Difficilmente una piantagione arborea potrà coesistere con un parco fotovoltaico per via dell’ombreggiamento che ne deriverebbe all’impianto stesso ed anche l’ipotesi di utilizzare i pannelli come reti antigrandine pare poco realistica considerato lo scadimento quali – qualitativo che subirebbe la produzione per via dell’ombreggiamento.
Considerazioni analoghe valgono per le cosiddette “serre fotovoltaiche” che in molti casi sembrano essere pensate più per millantare un’inesistente integrazione architettonica piuttosto che per soddisfare reali esigenze agronomiche.
Non fanno eccezione nemmeno le coltivazioni erbacee per le quali occorrerebbe quanto meno garantire il transito delle macchine agricole, condizione teoricamente realizzabile soltanto a condizione, a parità di potenza installata, di incrementare la superficie interessata dall’impianto”.
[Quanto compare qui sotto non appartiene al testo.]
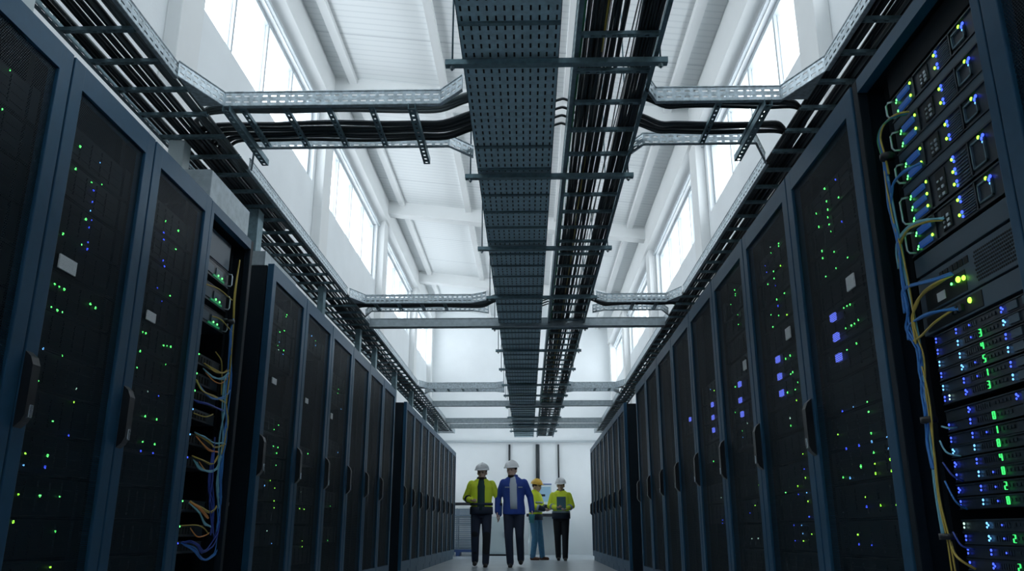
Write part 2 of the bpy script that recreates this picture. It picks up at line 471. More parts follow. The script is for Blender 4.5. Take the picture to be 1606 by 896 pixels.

“E’ d’altro canto più che noto – conclude il presidente Rovellotti – che la vita media di questi impianti è superiore ai venti anni, più probabilmente trenta, e che le strutture richieste per la loro realizzazione rendono la trasformazione del suolo sostanzialmente irreversibile.
Queste dunque le ragioni che ci spingono a chiedere maggiore attenzione e rispetto per quel po’ di terre fertili che ancora esistono nel nostro territorio”.